Posted by: JimPortlandOR | May 1, 2006 7:27:28 PM

Fine work. Am I wrong to fear that this sudden access of nativist concern for low-wage workers somehow won't find expression in any policy proposals that aren't invidious to the well-being of immigrants? The importance policymakers assign to the impact of immigrants on native low-wage workers isn't determined solely by the econometric estimates they choose to warrant; it also reflects the value they assign to alternative outcomes. And the transparent bad faith of these arguments is relevant here. If everything else they do reveals that they aren't very interested in the welfare of low-wage workers, then these arguments are at a minimum unlikely to have much bearing on the real world of policy formation, except as useful fictions.

Posted by: KOH | May 2, 2006 2:06:04 AM

Are you going to be at the Campus Progress convention/workshop/whatever-they-call-it this summer?

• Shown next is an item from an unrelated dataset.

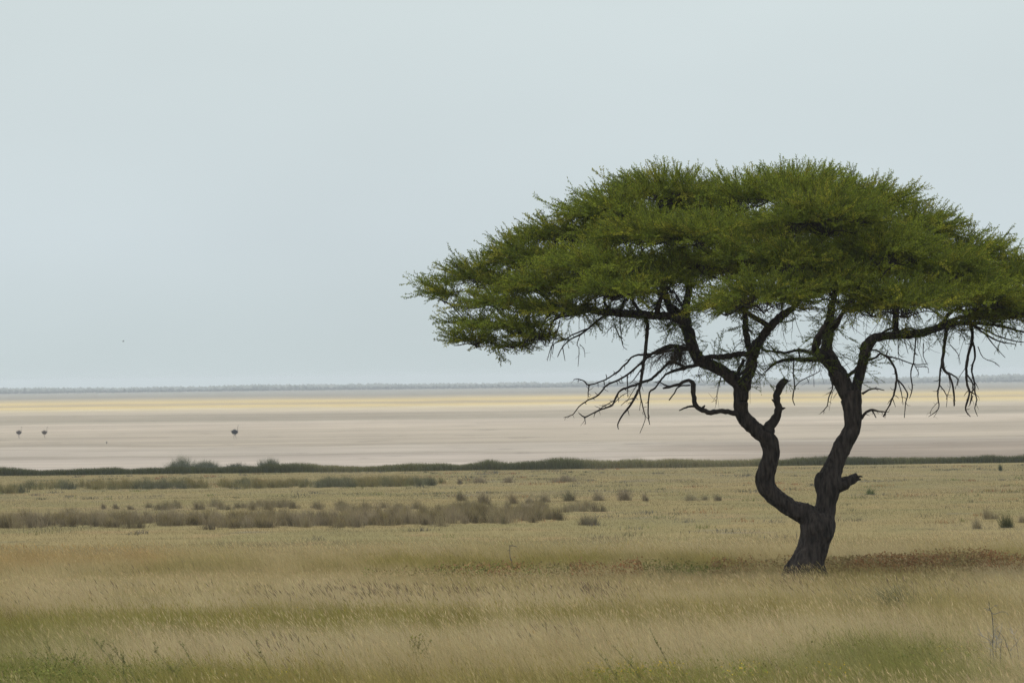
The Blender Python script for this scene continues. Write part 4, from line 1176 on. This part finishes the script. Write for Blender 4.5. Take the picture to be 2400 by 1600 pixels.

I attended last year and the panel discussion you took part in was outstanding. I'm looking forward to attending the conference again this summer.

Posted by: Zach Shoup | May 2, 2006 2:12:34 AM

KOH With that command of verbage,you should be a shoo-in as a potential bureaucrat. Was that "excess" of concern, BTW ?
Anyway, the propaganda value of a mission statement can be subverted by an understanding of what it tries to obscure rather than what it purports to illuminate.
Or, to be plebian, bullshit baffles brains.